** BEGIN Materials provided **
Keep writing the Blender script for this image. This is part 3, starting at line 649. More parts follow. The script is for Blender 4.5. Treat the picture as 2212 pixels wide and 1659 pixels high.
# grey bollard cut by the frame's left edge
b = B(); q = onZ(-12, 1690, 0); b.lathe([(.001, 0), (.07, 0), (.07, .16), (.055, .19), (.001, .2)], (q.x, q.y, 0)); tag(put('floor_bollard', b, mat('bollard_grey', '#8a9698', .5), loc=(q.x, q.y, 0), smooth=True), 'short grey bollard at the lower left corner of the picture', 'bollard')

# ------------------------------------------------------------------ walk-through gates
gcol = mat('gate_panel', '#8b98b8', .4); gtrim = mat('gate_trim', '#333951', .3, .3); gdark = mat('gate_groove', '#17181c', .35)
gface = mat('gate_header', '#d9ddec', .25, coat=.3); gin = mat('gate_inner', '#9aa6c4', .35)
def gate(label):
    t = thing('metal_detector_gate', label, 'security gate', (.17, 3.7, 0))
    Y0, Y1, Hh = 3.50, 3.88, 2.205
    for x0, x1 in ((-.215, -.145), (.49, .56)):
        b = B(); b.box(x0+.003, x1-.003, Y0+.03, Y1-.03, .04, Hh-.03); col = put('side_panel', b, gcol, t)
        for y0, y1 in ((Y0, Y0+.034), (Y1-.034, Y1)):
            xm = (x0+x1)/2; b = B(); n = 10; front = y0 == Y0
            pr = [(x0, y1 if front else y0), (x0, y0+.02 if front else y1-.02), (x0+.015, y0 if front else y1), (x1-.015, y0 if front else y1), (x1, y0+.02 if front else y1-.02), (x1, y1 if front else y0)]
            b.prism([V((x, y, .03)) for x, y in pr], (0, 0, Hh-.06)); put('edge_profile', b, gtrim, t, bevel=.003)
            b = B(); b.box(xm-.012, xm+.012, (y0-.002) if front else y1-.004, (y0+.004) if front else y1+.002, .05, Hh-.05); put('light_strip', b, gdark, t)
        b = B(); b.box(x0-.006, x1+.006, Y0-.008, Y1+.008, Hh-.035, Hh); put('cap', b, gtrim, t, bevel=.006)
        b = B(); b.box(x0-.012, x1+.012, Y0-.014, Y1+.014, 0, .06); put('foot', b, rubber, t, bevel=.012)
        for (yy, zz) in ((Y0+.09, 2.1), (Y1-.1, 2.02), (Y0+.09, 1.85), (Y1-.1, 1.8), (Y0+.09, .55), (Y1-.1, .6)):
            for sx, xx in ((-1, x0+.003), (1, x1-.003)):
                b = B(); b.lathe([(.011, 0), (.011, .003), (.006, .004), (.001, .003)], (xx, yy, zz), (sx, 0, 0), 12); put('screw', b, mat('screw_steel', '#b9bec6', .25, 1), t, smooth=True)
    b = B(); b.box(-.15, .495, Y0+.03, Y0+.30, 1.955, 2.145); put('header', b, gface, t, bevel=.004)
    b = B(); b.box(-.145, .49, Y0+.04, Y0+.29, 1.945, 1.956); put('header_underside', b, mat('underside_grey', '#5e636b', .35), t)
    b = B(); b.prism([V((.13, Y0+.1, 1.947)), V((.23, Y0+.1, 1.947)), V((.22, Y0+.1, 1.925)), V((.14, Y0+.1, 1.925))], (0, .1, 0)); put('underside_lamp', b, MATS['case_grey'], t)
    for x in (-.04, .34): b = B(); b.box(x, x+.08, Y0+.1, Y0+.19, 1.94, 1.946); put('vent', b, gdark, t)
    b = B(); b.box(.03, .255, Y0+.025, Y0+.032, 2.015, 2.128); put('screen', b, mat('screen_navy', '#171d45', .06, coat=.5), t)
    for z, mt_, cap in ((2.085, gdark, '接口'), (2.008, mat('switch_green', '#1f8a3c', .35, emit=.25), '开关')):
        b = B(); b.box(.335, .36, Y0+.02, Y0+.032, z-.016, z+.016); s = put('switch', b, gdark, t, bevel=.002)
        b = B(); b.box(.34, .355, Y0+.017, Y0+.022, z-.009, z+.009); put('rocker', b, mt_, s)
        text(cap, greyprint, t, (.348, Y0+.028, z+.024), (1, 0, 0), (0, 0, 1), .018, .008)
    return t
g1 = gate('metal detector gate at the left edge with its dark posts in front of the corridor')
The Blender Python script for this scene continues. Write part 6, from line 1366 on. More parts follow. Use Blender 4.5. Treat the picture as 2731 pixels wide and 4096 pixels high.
** END Materials provided **
§ Task description: Extract all lines containing the word "follow".

§ Answer to this exercise:
Keep writing the Blender script for this image. This is part 3, starting at line 649. More parts follow. The script is for Blender 4.5. Treat the picture as 2212 pixels wide and 1659 pixels high.
The Blender Python script for this scene continues. Write part 6, from line 1366 on. More parts follow. Use Blender 4.5. Treat the picture as 2731 pixels wide and 4096 pixels high.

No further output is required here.